▸ **Provided material**

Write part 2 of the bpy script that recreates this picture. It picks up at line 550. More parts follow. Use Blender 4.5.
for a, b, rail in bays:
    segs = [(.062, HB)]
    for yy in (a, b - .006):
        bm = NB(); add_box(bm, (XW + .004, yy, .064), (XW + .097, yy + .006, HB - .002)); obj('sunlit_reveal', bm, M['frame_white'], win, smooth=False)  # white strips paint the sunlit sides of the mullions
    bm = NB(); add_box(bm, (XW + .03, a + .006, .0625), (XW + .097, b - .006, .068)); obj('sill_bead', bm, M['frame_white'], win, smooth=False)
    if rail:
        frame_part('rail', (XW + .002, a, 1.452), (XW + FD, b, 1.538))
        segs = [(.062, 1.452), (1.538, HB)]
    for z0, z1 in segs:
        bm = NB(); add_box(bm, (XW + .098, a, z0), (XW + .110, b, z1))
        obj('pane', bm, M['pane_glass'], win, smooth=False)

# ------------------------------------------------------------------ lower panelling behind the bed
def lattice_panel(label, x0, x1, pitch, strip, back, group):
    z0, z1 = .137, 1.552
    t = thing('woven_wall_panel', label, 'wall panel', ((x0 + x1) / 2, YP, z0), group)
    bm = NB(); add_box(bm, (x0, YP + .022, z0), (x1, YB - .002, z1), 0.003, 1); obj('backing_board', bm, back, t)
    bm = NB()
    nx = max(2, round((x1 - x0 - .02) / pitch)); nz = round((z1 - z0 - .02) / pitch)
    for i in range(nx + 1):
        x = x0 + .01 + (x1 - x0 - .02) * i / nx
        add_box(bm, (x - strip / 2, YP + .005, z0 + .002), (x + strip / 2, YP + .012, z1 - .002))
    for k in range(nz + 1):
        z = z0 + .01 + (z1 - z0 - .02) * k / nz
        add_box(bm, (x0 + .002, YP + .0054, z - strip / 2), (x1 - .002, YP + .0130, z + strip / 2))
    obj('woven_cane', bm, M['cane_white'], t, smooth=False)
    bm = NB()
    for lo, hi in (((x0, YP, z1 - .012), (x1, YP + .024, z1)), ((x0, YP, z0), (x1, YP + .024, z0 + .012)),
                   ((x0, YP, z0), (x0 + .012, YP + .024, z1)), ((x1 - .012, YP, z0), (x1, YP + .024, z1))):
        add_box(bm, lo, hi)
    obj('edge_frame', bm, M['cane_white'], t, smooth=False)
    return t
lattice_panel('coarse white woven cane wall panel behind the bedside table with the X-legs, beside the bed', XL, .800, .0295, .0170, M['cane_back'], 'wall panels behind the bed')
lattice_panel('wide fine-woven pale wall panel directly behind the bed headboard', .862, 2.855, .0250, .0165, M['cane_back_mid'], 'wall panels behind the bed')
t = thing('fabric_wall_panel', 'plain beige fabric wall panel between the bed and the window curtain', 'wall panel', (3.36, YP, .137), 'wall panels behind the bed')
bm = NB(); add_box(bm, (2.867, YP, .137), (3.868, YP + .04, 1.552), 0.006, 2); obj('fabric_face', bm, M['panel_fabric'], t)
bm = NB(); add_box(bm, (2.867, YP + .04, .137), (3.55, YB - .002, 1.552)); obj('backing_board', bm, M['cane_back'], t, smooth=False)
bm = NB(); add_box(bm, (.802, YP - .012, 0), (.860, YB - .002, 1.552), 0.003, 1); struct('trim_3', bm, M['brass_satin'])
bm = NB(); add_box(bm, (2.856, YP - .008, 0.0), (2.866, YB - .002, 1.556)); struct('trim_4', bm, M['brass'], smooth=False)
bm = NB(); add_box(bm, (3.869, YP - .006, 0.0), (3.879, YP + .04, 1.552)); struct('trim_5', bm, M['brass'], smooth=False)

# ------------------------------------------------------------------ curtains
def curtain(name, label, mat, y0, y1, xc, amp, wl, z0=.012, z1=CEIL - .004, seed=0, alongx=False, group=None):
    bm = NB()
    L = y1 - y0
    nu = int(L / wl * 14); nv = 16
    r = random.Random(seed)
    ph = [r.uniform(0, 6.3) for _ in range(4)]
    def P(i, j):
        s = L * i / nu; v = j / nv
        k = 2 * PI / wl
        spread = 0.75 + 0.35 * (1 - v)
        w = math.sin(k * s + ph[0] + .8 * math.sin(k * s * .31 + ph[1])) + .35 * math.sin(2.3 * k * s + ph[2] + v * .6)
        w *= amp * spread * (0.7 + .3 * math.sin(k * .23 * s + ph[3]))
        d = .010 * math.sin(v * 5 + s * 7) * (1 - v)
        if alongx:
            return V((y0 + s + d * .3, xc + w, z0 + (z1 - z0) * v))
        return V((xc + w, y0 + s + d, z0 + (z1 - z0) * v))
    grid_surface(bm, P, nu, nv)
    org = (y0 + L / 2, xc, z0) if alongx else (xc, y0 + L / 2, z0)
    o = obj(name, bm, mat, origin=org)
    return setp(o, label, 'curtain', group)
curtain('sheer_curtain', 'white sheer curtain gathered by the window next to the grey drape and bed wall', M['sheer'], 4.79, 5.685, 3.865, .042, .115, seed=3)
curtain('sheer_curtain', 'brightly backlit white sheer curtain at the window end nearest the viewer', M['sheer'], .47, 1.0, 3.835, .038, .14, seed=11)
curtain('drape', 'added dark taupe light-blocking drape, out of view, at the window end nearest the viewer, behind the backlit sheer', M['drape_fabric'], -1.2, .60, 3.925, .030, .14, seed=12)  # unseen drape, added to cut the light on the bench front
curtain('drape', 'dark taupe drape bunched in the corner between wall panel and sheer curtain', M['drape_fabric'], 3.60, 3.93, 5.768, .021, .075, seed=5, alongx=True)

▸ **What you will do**
Write out the full listing exactly as given.

▸ **Answer**
Write part 2 of the bpy script that recreates this picture. It picks up at line 550. More parts follow. Use Blender 4.5.
for a, b, rail in bays:
    segs = [(.062, HB)]
    for yy in (a, b - .006):
        bm = NB(); add_box(bm, (XW + .004, yy, .064), (XW + .097, yy + .006, HB - .002)); obj('sunlit_reveal', bm, M['frame_white'], win, smooth=False)  # white strips paint the sunlit sides of the mullions
    bm = NB(); add_box(bm, (XW + .03, a + .006, .0625), (XW + .097, b - .006, .068)); obj('sill_bead', bm, M['frame_white'], win, smooth=False)
    if rail:
        frame_part('rail', (XW + .002, a, 1.452), (XW + FD, b, 1.538))
        segs = [(.062, 1.452), (1.538, HB)]
    for z0, z1 in segs:
        bm = NB(); add_box(bm, (XW + .098, a, z0), (XW + .110, b, z1))
        obj('pane', bm, M['pane_glass'], win, smooth=False)

# ------------------------------------------------------------------ lower panelling behind the bed
def lattice_panel(label, x0, x1, pitch, strip, back, group):
    z0, z1 = .137, 1.552
    t = thing('woven_wall_panel', label, 'wall panel', ((x0 + x1) / 2, YP, z0), group)
    bm = NB(); add_box(bm, (x0, YP + .022, z0), (x1, YB - .002, z1), 0.003, 1); obj('backing_board', bm, back, t)
    bm = NB()
    nx = max(2, round((x1 - x0 - .02) / pitch)); nz = round((z1 - z0 - .02) / pitch)
    for i in range(nx + 1):
        x = x0 + .01 + (x1 - x0 - .02) * i / nx
        add_box(bm, (x - strip / 2, YP + .005, z0 + .002), (x + strip / 2, YP + .012, z1 - .002))
    for k in range(nz + 1):
        z = z0 + .01 + (z1 - z0 - .02) * k / nz
        add_box(bm, (x0 + .002, YP + .0054, z - strip / 2), (x1 - .002, YP + .0130, z + strip / 2))
    obj('woven_cane', bm, M['cane_white'], t, smooth=False)
    bm = NB()
    for lo, hi in (((x0, YP, z1 - .012), (x1, YP + .024, z1)), ((x0, YP, z0), (x1, YP + .024, z0 + .012)),
                   ((x0, YP, z0), (x0 + .012, YP + .024, z1)), ((x1 - .012, YP, z0), (x1, YP + .024, z1))):
        add_box(bm, lo, hi)
    obj('edge_frame', bm, M['cane_white'], t, smooth=False)
    return t
lattice_panel('coarse white woven cane wall panel behind the bedside table with the X-legs, beside the bed', XL, .800, .0295, .0170, M['cane_back'], 'wall panels behind the bed')
lattice_panel('wide fine-woven pale wall panel directly behind the bed headboard', .862, 2.855, .0250, .0165, M['cane_back_mid'], 'wall panels behind the bed')
t = thing('fabric_wall_panel', 'plain beige fabric wall panel between the bed and the window curtain', 'wall panel', (3.36, YP, .137), 'wall panels behind the bed')
bm = NB(); add_box(bm, (2.867, YP, .137), (3.868, YP + .04, 1.552), 0.006, 2); obj('fabric_face', bm, M['panel_fabric'], t)
bm = NB(); add_box(bm, (2.867, YP + .04, .137), (3.55, YB - .002, 1.552)); obj('backing_board', bm, M['cane_back'], t, smooth=False)
bm = NB(); add_box(bm, (.802, YP - .012, 0), (.860, YB - .002, 1.552), 0.003, 1); struct('trim_3', bm, M['brass_satin'])
bm = NB(); add_box(bm, (2.856, YP - .008, 0.0), (2.866, YB - .002, 1.556)); struct('trim_4', bm, M['brass'], smooth=False)
bm = NB(); add_box(bm, (3.869, YP - .006, 0.0), (3.879, YP + .04, 1.552)); struct('trim_5', bm, M['brass'], smooth=False)

# ------------------------------------------------------------------ curtains
def curtain(name, label, mat, y0, y1, xc, amp, wl, z0=.012, z1=CEIL - .004, seed=0, alongx=False, group=None):
    bm = NB()
    L = y1 - y0
    nu = int(L / wl * 14); nv = 16
    r = random.Random(seed)
    ph = [r.uniform(0, 6.3) for _ in range(4)]
    def P(i, j):
        s = L * i / nu; v = j / nv
        k = 2 * PI / wl
        spread = 0.75 + 0.35 * (1 - v)
        w = math.sin(k * s + ph[0] + .8 * math.sin(k * s * .31 + ph[1])) + .35 * math.sin(2.3 * k * s + ph[2] + v * .6)
        w *= amp * spread * (0.7 + .3 * math.sin(k * .23 * s + ph[3]))
        d = .010 * math.sin(v * 5 + s * 7) * (1 - v)
        if alongx:
            return V((y0 + s + d * .3, xc + w, z0 + (z1 - z0) * v))
        return V((xc + w, y0 + s + d, z0 + (z1 - z0) * v))
    grid_surface(bm, P, nu, nv)
    org = (y0 + L / 2, xc, z0) if alongx else (xc, y0 + L / 2, z0)
    o = obj(name, bm, mat, origin=org)
    return setp(o, label, 'curtain', group)
curtain('sheer_curtain', 'white sheer curtain gathered by the window next to the grey drape and bed wall', M['sheer'], 4.79, 5.685, 3.865, .042, .115, seed=3)
curtain('sheer_curtain', 'brightly backlit white sheer curtain at the window end nearest the viewer', M['sheer'], .47, 1.0, 3.835, .038, .14, seed=11)
curtain('drape', 'added dark taupe light-blocking drape, out of view, at the window end nearest the viewer, behind the backlit sheer', M['drape_fabric'], -1.2, .60, 3.925, .030, .14, seed=12)  # unseen drape, added to cut the light on the bench front
curtain('drape', 'dark taupe drape bunched in the corner between wall panel and sheer curtain', M['drape_fabric'], 3.60, 3.93, 5.768, .021, .075, seed=5, alongx=True)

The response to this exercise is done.